A partir de estos convulsionados tiempos, reina la incertidumbre con las certezas futuras. Hay estabilidad y cambio permanente, bonanza y escasez. Todo ello refleja un fenómeno transcomplejo donde prevalece la instauración del artificio de lo verdadero, una post verdad ajustada al sistema que rige los destinos del país. Que no es sólo de este, si no que también es una tendencia latinoamericana. Lo sabemos cuando reconocemos los mismos rasgos panópticos de un régimen artificial, dónde se maneja muy bien la hegemonía de un lenguaje que construye las verdades de quienes escriben nuestras épicas.



Reflexionar sobre una Venezuela del aparador, es verse reflejado en el espejo del modelado de una sociedad fragmentada intencionalmente, para luego ser reconstruida. Es una suerte de Kintsugi social. Aquella técnica ancestral heredada de la tradición japonesa, dónde se celebra la imperfección y se unen las fracturas de piezas de cerámica, usando una mezcla de resina con metales preciosos, para embellecerlas. Este es un proceso que implica la paciencia del artesano para su modelado, secado y terminación. Proceso que puede tardar semanas o meses.

Pero esto no importa, la filosofía japonesa del wabi-sabi, se basa en la paciencia, en ver la belleza desde la imperfección. Por lo que propone que las roturas y reparaciones forman parte de la historia de un objeto, por ende deben mostrarse en lugar de ocultarse, pues es lo que logra hacerlo más hermoso, poniendo de manifiesto su transformación e historia. Nuestro kintsugi criollo, hace que hoy seamos una sociedad diferente. Rota, rearmada y bella.

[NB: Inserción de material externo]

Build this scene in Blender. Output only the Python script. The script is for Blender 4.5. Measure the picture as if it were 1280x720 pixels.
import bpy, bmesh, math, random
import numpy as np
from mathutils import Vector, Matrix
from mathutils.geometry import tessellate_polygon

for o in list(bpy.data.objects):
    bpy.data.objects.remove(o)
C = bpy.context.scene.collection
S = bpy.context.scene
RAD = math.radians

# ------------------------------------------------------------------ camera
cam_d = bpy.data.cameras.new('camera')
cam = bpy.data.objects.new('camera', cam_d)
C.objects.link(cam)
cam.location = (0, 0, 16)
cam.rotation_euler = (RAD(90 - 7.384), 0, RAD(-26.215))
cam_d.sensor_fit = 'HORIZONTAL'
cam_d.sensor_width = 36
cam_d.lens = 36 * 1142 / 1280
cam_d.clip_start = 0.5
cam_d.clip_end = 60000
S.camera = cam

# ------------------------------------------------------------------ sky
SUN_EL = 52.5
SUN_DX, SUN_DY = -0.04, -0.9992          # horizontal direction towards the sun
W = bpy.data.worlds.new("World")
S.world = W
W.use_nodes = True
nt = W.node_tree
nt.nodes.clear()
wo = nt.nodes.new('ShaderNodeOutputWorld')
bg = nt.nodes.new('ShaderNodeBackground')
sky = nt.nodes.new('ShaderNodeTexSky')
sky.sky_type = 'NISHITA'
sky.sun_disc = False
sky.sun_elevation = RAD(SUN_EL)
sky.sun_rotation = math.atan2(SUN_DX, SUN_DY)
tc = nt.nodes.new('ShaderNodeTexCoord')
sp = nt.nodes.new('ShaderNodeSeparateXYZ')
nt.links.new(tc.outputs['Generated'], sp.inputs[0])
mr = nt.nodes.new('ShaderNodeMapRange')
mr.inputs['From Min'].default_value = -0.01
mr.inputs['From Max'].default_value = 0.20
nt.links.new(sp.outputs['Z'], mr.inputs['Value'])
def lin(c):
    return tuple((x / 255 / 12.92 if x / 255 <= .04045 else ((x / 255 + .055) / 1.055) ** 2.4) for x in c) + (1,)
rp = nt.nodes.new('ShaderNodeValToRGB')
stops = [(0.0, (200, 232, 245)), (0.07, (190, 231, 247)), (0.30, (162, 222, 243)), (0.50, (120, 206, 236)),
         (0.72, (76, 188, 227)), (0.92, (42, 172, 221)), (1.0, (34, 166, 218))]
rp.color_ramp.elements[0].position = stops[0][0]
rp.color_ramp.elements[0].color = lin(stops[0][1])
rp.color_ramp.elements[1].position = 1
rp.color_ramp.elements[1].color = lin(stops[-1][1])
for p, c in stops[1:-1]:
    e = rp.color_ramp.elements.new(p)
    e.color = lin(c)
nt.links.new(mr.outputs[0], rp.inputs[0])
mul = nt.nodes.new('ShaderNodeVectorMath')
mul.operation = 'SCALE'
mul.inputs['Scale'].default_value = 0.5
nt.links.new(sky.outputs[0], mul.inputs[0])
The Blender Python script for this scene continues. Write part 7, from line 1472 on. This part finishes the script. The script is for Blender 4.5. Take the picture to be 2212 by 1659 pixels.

Estamos reconstruidos y como el loto, emergemos. Hoy somos testigos del regreso de tantas cosas olvidadas por las viejas glorias de la Venezuela petrolera. Retornan los grandes espectáculos, los artistas internacionales, los actores y saltimbanquis atraídos por el olor de la verde moneda. Somos hedonistas y nos han creado una versión de país dónde el aparador está abierto las 24 horas del día. Nos exponemos y nos mostramos. Lo que comemos, a dónde vamos, lo que hacemos, la vida está mediada por las pantallas de nuestros celulares o tabletas.

La Venezuela del aparador es una exposición constante en las redes, en el sitio de moda, en una plaza bonita a kilómetros de Caracas, una sonrisa amplia pero con el corazón roto. Porque el alma no se puede fotografiar y mucho menos el estómago. Todas estas improntas ideológicas comprenden una multiplicidad de situaciones, de factores que convergen en un espacio multiverso y transcomplejo dónde el estremecimiento y la fascinación que genera lo inesperado, lo ajeno y lo novedoso de lo imposible se revela para su desestabilización constante en el develar de una apertura artificial de una sociedad que vive expuesta en su aparador.